Even though pickleball borrows from tennis, there’s been a mixed response from players and fans of the latter. Caitlin Thompson, co-founder of the tennis lifestyle magazine Racquet, told The New York Times that she sees pickleball as no different than flashes in the pan such as cryptocurrencies and NFTs. But other tennis players are embracing the increasingly popular sport. Tennis greats John McEnroe, Michael Chang, Andre Agassi and Andy Roddick competed in a pickleball tournament in January, which led to Agassi and Roddick walking away with the $1 million purse.

The public in general sometimes pushes back against pickleball. The balls, which resemble whiffle balls (but to be clear they’re not, so don’t call them that) make a distinct popping sound that seems to grate on some people’s nerves. Neighbors near a group of Denver pickleball courts complained about the racket the paddles and hard plastic balls create, for example.

The voices of pickleball are also a little louder than tennis, partially because of the sociable nature of the game. Opposing players or teams are much closer together, which makes it that much easier to have a friendly—albeit sometimes winded—conversation. Noise issues don’t seem to be a problem in Santa Fe, yet.

The game continues to gain momentum. According to, the number of pickleball players increased by nearly 160% in the past three years, making pickleball the fastest-growing sport in the US, right behind cycling and running. National competitions are serious business and there’s an emerging paddle racket too: Ben Johns, the top-rated men’s singles pickleball player in the US, has his own signature paddle that goes for a cool $250.

Anna Leigh Waters, who’s leading the pack in women’s single play at 16, seems to also confirm that it’s not a sport relegated to grandparents.

Even as fast as the sport is spreading in the City Different, it has a way to go compared to other cities and states.

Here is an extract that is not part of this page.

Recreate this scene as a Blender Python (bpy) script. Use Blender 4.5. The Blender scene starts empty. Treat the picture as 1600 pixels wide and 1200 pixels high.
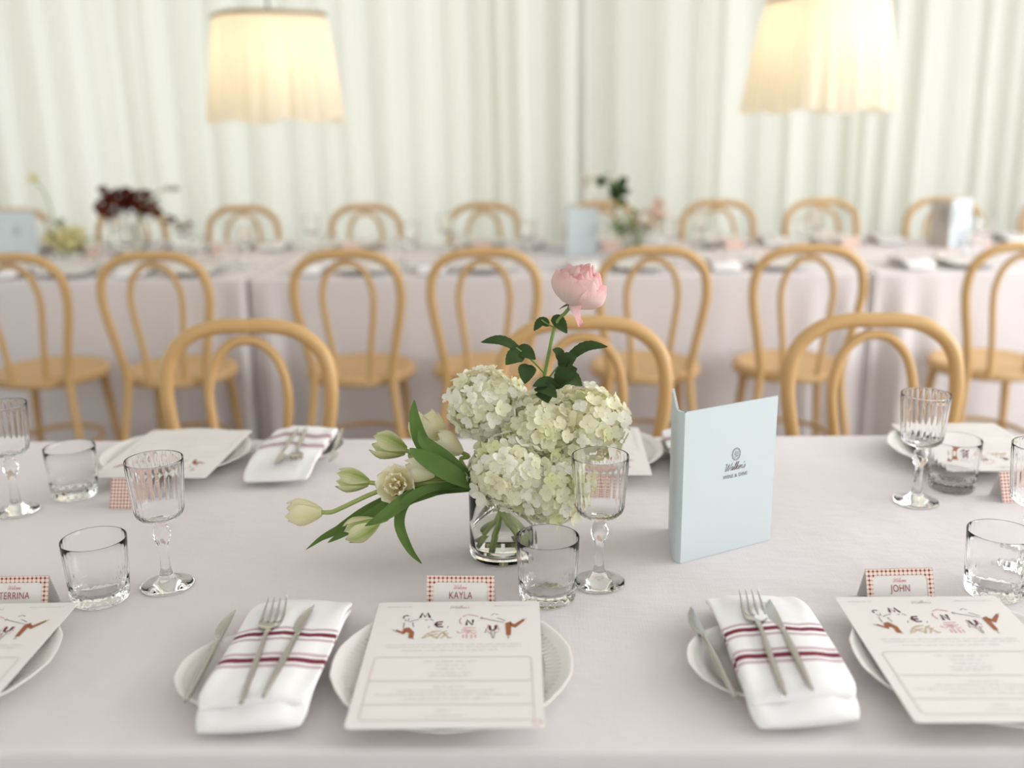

Seattle, where the sport originated, is dominating when it comes to the number of available courts, with 49 spots to play. Even Tucson, the city with the tenth-most number of courts, boasts 29 places to play. Texas as a whole has almost 520 places to dink and ranks third in the nation for the number of courts.

Still, the pickleball scene is expanding in Santa Fe faster than the city can devote space. Lawton says club membership increased from 200 to 500 people in one year. The rapid spread of the sport might be attributed to the fact that nearly everyone who plays tries to recruit others at any chance they get. Lawton says it’s an easy sport to learn, even with its complex scoring.

“I tell people, ‘Don’t worry about it until you play five times, and just ask somebody to help you,’” she says.

Romero-Wirth can’t seem to praise pickleball enough.

“I just think it’s a great sport,” she says. “I’m very enthusiastic about it and it makes me smile.”